By using the Maker Faire as our source of inspiration, we observed, investigated, played, and analyzed how the aspects of making, inventing, and creating combine and fit in innovative ways into science, technology, engineering, and mathematics (STEM), career and technical education (CTE), and the arts. By looking across generations of makers at the vast assembly of fabricators, we gathered information on the practice, motivation, skill and determination of the Faire contributors.

Big Picture's purpose was to determine how making can be an integral part of how young people figure out who they are in the world and to show schools how to capitalize on the fact that people of all ages are natural fabricators and makers. People, as one symposium participant observed, "use their hands to figure things out," not just to solve a problem related to what they are making, but to figure themselves out as well. Making provides us all a means of validating who we are, what we know and what we can do.

We centered our symposium conversations on several young people from our Big Picture Learning schools who had stories to tell about how making opened them up as learners and as individuals. We created images and examined data to develop additional insights. We harnessed this interplay between stories, images and data to gain perspective on the design of programs that might establish making as an important part of the school curriculum.

We reviewed disturbing data on how young people spend their time. We learned, for example, that they use the Internet about 12 hours a week, more time than they spend watching television (about 10 hours per week), talking on a cell phone (13 hours per week), and doing homework (9 hours per week).

The research reveals that the U.S. is becoming a nation of "non-tinkerers." In a poll of 1,000 U.S. adults, nearly six in 10 (58%) said they never have made or built a toy. More than a quarter (27%) have not made or built even one item from a list of eight common projects ranging from a dollhouse or piece of furniture to a fence or flower box.

As Frank Wilson, symposium participant, neurologist, and author of "The Hand" reminded us, the hand has "a mind of its own," as well as being at one with our minds. To engage the hand is to engage the mind. Thus, schools must provide for all students a hand-mind approach to the essential "academics." The hand-to-mind pathway is a way to engage all students and deepen their learning, to understand what quality looks like, and through practice and tinkering to apply discipline-based skills. Working the mind without the hands, and without a practice community of adults and young people, produces abstract learners who have difficulty applying what they know to the world around them. Making with hands and minds stimulates young people to develop their imaginative, creative, entrepreneurial, and scientific chops.

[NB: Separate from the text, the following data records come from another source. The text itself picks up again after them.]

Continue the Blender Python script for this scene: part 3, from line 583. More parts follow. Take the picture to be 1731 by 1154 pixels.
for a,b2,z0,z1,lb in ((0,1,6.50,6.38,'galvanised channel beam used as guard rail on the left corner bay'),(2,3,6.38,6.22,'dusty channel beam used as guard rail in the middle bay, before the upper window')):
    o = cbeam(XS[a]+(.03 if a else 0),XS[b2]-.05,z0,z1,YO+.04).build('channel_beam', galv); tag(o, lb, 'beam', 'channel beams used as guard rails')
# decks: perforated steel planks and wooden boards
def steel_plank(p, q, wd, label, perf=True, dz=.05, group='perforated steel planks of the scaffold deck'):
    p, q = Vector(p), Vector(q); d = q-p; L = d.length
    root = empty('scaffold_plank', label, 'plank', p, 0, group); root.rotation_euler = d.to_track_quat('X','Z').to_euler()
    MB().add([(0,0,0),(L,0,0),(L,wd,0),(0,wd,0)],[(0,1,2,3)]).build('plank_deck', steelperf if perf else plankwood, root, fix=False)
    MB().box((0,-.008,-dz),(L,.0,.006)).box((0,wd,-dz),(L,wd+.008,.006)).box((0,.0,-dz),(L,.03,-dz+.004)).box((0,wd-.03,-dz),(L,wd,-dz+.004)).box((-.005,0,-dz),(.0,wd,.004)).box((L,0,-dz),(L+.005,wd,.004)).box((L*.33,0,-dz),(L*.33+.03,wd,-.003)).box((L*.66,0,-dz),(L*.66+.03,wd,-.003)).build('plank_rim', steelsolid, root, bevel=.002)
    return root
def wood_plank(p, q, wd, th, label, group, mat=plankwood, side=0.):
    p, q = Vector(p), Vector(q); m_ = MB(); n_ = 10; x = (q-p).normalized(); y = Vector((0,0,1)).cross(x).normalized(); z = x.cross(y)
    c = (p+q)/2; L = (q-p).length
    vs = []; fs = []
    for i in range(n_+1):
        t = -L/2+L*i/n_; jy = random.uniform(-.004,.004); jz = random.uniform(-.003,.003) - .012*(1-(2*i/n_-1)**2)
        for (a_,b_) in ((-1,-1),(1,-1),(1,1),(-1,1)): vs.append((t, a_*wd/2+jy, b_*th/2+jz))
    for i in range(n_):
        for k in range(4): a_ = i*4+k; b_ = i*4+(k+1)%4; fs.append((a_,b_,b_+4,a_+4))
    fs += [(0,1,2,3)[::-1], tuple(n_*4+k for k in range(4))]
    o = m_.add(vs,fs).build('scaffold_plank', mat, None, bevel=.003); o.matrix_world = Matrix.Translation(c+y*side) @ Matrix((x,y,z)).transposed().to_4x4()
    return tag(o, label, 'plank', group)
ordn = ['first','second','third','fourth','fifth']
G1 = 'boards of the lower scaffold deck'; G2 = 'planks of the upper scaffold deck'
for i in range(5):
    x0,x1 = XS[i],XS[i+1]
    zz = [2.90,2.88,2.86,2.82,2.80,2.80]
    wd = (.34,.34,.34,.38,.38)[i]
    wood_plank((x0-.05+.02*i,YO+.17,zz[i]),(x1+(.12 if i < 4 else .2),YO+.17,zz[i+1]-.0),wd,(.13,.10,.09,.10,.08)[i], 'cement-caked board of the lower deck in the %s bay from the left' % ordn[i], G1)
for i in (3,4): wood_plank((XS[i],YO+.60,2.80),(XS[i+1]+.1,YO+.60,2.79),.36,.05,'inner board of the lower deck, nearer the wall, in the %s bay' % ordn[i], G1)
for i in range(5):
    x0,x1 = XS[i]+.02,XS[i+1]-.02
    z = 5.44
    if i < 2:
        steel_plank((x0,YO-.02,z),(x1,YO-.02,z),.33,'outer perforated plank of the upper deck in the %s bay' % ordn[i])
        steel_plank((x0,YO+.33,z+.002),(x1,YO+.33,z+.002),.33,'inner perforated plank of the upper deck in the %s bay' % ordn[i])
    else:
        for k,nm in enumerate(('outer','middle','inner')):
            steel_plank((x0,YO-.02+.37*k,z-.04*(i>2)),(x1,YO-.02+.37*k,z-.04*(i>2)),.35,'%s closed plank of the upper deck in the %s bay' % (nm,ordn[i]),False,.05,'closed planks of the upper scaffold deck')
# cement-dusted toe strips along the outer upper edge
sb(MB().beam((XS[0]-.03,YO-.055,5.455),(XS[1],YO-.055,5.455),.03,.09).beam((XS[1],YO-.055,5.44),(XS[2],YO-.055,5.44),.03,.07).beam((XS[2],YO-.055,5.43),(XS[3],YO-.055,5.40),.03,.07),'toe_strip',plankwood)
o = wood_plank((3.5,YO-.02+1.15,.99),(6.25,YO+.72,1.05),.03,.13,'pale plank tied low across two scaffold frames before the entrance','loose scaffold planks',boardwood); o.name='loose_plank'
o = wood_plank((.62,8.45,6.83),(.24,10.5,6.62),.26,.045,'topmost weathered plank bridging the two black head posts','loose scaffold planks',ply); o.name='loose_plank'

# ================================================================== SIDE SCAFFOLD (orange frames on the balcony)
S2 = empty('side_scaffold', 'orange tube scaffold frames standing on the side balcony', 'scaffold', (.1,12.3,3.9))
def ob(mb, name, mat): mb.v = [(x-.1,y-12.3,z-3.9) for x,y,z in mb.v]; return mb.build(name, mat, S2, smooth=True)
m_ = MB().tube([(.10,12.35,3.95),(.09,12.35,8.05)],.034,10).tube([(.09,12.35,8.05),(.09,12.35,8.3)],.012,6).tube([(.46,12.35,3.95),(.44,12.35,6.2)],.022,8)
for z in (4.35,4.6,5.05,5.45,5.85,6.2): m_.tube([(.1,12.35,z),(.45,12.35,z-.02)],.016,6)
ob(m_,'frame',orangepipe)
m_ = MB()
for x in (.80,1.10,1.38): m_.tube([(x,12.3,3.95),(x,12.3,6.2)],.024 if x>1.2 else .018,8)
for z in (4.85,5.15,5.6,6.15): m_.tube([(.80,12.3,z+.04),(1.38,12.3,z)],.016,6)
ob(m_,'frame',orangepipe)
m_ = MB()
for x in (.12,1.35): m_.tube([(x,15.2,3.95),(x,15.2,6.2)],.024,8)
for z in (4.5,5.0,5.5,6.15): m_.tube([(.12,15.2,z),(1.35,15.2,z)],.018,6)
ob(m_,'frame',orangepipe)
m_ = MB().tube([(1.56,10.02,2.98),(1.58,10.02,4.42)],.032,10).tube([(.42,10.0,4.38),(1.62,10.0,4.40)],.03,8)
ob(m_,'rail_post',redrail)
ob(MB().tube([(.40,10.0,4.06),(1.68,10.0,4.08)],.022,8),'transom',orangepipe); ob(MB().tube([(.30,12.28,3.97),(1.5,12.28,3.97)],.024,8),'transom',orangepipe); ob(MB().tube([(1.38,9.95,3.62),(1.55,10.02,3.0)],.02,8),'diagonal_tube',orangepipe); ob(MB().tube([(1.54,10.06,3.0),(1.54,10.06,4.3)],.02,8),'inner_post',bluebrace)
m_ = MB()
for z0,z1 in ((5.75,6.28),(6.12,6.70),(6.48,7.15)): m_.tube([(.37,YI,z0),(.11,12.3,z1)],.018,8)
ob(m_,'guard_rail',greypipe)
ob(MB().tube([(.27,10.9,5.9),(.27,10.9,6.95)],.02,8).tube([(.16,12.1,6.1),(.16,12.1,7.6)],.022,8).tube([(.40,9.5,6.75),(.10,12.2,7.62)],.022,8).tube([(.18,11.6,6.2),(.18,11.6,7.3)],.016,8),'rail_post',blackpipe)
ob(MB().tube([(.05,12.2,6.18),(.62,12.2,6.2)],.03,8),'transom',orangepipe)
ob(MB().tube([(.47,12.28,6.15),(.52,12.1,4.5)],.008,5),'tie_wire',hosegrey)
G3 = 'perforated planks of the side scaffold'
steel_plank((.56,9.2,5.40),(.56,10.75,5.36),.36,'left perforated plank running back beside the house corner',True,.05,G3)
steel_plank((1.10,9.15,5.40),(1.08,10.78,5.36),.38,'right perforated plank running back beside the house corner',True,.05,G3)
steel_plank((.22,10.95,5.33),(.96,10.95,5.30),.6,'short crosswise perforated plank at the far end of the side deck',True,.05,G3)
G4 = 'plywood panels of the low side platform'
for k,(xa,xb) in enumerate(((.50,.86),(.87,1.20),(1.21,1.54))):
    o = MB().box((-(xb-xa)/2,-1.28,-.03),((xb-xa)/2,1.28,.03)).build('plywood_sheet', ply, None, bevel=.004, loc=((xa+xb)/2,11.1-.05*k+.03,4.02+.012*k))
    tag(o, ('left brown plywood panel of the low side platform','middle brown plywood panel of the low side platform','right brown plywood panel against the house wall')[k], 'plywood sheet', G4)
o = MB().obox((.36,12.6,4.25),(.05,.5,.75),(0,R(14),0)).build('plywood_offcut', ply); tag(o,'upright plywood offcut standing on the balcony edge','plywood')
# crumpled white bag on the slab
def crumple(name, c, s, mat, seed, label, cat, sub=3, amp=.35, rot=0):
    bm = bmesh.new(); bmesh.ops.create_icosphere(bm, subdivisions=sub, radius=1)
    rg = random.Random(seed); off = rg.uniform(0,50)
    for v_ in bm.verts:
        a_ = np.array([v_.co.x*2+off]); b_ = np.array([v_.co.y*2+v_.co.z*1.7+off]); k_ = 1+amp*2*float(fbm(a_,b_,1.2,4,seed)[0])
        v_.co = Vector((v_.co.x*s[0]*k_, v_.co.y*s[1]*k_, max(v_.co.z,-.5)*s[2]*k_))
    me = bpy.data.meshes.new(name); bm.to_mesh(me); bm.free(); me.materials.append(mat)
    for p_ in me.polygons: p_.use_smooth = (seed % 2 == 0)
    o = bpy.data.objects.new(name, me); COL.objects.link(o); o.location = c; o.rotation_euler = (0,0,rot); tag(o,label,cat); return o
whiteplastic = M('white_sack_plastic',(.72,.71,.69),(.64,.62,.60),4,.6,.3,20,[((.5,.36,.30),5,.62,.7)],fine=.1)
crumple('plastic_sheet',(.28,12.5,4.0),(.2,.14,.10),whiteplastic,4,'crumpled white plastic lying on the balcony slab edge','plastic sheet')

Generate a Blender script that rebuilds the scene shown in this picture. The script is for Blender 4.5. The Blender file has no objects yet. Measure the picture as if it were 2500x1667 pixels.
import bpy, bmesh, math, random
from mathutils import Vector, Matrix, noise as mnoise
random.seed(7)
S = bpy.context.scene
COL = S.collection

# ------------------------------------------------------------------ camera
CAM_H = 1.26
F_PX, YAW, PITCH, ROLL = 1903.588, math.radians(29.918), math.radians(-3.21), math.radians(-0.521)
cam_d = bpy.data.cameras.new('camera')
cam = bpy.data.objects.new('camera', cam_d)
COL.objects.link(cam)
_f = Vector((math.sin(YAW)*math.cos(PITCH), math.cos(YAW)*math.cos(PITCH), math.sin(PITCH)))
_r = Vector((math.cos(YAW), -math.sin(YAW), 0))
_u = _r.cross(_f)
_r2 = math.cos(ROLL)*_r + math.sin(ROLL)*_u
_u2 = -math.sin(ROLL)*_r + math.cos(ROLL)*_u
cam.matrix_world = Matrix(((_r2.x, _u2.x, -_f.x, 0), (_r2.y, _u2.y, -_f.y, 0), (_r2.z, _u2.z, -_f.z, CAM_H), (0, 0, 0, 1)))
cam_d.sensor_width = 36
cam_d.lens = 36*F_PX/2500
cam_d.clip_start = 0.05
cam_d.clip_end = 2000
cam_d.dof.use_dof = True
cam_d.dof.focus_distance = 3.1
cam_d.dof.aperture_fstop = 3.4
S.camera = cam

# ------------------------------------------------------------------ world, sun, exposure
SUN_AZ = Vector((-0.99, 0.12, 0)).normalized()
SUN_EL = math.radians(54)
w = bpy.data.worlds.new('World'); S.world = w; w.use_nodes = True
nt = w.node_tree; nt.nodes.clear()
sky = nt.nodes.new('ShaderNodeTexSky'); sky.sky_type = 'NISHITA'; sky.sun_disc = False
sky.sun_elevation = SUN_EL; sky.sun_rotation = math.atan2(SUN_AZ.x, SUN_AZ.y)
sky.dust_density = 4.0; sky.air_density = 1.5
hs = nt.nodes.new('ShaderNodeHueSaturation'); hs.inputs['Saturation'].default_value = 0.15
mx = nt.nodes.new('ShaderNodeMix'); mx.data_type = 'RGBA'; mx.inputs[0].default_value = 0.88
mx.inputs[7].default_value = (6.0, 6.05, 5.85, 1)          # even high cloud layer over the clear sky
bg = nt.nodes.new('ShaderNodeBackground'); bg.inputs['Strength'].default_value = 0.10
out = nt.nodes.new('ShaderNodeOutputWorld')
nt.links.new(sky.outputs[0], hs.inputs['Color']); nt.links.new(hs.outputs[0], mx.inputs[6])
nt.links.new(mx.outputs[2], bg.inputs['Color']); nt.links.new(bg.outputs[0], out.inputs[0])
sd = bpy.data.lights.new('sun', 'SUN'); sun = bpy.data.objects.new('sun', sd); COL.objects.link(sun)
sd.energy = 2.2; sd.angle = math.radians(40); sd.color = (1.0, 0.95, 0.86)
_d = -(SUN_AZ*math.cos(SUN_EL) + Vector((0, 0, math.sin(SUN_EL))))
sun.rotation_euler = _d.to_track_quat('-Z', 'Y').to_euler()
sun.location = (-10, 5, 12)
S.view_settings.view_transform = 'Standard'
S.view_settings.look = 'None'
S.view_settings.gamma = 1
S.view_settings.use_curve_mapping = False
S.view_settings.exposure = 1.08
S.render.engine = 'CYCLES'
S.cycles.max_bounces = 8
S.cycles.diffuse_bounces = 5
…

Schools can reap the rewards of making if they can resist the "curse of the course;" loosen rigid time structures to promote exploration and smart failures; and, in the evening and on weekends, open their labs, sheds and garages to the community and to makers of all ages and levels of expertise. They will need as well to bring the traditional academic disciplines -- including the increasingly essential arts and design -- into those fab labs and to the making itself. By employing people, objects, places and situations (POPS) to support making, schools will prepare a whole generation of young people to succeed in the challenging careers out there now -- and the ones that will be.